**Problem statement**
Your task is to copy a single run of lines that starts at the line with "The Blender Python script for this scene continues." and stops at the line with "mb.build('side_wall', M_DARKROOF, r)", keeping both ends. Copy nothing else.

**The data**
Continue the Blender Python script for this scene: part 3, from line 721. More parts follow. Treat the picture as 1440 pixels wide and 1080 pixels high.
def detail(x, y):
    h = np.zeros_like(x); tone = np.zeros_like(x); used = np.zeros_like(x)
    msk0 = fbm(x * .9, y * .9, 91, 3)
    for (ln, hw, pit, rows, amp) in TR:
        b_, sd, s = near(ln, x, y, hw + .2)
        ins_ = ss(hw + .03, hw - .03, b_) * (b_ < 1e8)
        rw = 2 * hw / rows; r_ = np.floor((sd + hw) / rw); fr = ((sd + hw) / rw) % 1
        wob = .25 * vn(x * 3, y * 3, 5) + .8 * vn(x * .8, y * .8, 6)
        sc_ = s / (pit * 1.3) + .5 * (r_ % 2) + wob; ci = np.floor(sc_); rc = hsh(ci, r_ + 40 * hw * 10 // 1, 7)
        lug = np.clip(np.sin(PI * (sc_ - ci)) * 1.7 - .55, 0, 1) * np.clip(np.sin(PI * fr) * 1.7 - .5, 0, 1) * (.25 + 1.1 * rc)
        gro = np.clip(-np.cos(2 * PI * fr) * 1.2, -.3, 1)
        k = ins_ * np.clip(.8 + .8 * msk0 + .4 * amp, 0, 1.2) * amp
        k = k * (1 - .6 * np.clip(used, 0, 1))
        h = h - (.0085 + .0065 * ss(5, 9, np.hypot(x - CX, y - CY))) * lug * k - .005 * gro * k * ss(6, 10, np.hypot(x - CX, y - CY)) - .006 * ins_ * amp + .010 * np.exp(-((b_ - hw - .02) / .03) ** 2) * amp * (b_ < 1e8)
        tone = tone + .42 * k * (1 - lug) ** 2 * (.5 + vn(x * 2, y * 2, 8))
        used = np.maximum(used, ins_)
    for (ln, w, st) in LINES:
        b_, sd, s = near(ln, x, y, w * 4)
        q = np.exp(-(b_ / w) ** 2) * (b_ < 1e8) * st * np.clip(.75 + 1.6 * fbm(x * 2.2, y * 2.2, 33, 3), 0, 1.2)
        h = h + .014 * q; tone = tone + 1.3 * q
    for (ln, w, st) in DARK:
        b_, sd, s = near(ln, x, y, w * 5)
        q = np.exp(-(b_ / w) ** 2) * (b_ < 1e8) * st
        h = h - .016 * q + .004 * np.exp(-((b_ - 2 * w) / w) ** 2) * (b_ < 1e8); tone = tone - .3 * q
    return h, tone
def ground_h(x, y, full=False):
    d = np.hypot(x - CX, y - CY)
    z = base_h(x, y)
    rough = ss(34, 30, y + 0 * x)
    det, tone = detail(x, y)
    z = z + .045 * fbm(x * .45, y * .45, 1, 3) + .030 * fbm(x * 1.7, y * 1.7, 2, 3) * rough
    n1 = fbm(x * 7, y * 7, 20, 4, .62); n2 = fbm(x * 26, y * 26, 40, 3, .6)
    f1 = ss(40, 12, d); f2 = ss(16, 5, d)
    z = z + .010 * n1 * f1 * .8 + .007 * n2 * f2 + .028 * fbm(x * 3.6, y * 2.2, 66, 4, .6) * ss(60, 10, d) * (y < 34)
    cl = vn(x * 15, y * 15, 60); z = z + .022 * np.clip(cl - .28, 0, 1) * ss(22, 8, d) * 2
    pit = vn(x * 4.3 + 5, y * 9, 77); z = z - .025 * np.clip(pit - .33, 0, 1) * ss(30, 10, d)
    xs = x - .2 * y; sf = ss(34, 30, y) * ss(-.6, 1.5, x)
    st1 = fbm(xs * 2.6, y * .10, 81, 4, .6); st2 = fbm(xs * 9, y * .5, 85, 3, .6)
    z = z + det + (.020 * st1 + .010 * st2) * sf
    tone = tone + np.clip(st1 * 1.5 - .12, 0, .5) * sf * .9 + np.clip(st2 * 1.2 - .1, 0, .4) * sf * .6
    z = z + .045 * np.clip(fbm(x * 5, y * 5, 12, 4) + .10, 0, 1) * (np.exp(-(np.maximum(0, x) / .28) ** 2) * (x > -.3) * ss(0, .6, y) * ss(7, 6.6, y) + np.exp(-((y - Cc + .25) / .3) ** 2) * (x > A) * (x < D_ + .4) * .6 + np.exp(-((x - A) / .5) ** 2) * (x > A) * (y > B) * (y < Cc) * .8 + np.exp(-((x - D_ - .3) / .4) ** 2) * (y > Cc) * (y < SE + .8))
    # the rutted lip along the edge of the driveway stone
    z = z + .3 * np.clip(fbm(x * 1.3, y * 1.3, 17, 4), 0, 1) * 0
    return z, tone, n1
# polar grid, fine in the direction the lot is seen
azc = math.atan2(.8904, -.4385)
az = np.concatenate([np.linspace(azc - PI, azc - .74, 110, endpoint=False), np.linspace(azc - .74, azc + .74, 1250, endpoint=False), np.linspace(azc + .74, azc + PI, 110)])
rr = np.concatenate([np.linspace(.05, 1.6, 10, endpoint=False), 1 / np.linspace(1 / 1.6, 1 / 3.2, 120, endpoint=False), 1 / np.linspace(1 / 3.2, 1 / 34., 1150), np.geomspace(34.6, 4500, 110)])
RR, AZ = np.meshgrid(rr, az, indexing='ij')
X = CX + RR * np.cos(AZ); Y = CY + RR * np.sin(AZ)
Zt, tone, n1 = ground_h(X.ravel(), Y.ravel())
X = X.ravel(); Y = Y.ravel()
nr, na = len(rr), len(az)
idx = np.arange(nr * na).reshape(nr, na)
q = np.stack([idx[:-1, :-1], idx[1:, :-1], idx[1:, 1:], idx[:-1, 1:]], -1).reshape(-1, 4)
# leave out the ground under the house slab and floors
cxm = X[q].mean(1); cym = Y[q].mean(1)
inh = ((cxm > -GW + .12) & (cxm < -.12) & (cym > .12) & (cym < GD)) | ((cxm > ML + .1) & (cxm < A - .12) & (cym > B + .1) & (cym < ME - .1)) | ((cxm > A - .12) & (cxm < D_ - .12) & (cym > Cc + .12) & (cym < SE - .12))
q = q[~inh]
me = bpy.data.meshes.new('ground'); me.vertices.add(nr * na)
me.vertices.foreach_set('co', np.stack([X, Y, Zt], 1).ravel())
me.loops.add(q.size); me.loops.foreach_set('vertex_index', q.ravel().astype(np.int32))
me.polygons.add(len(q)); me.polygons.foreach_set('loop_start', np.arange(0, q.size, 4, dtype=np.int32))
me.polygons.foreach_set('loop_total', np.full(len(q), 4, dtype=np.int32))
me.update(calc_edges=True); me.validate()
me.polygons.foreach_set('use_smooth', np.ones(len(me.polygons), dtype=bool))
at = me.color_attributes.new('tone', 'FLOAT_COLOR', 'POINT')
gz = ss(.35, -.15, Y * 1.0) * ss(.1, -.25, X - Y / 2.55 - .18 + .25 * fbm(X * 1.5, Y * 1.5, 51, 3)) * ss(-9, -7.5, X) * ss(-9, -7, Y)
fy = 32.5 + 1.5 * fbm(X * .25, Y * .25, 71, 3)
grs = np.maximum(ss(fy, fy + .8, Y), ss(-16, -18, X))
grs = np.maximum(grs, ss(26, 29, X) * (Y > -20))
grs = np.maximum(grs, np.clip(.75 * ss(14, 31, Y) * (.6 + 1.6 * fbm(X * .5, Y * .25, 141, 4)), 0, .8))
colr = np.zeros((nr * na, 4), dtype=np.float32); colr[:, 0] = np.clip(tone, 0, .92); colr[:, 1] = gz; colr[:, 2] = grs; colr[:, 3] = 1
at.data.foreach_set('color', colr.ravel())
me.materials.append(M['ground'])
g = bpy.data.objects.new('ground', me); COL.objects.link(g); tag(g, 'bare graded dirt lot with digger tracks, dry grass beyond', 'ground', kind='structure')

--

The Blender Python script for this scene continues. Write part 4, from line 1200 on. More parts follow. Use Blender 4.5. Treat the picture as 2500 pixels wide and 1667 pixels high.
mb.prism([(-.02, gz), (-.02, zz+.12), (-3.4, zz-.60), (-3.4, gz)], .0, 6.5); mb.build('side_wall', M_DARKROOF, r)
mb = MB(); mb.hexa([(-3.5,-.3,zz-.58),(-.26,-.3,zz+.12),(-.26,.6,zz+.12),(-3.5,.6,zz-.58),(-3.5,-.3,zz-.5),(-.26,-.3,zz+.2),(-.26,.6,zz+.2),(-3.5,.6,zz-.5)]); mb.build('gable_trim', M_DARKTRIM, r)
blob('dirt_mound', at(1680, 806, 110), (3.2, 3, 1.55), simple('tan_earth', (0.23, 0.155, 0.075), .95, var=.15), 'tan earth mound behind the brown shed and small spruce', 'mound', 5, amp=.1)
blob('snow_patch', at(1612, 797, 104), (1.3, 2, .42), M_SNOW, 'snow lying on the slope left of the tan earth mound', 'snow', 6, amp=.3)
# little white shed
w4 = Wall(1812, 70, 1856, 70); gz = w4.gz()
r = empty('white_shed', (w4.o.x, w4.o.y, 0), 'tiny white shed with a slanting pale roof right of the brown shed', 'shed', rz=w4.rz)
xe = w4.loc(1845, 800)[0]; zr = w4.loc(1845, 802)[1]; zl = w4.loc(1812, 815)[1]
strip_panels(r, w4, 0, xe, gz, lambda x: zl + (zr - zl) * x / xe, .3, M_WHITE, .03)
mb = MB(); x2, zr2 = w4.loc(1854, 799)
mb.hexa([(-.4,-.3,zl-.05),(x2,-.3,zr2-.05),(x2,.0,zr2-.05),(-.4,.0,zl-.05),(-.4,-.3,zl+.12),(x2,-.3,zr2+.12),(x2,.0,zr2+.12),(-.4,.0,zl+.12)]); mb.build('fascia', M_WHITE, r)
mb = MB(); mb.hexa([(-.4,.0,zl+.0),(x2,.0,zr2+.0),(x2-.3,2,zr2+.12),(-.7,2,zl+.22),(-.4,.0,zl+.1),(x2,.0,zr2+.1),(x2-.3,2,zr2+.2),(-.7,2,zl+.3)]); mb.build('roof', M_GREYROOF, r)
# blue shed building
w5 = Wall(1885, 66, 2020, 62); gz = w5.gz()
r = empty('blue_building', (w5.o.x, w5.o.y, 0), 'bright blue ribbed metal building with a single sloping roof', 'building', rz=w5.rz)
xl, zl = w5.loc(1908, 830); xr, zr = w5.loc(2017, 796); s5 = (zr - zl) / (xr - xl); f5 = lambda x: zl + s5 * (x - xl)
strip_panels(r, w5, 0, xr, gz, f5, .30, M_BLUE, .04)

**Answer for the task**
The Blender Python script for this scene continues. Write part 4, from line 1200 on. More parts follow. Use Blender 4.5. Treat the picture as 2500 pixels wide and 1667 pixels high.
mb.prism([(-.02, gz), (-.02, zz+.12), (-3.4, zz-.60), (-3.4, gz)], .0, 6.5); mb.build('side_wall', M_DARKROOF, r)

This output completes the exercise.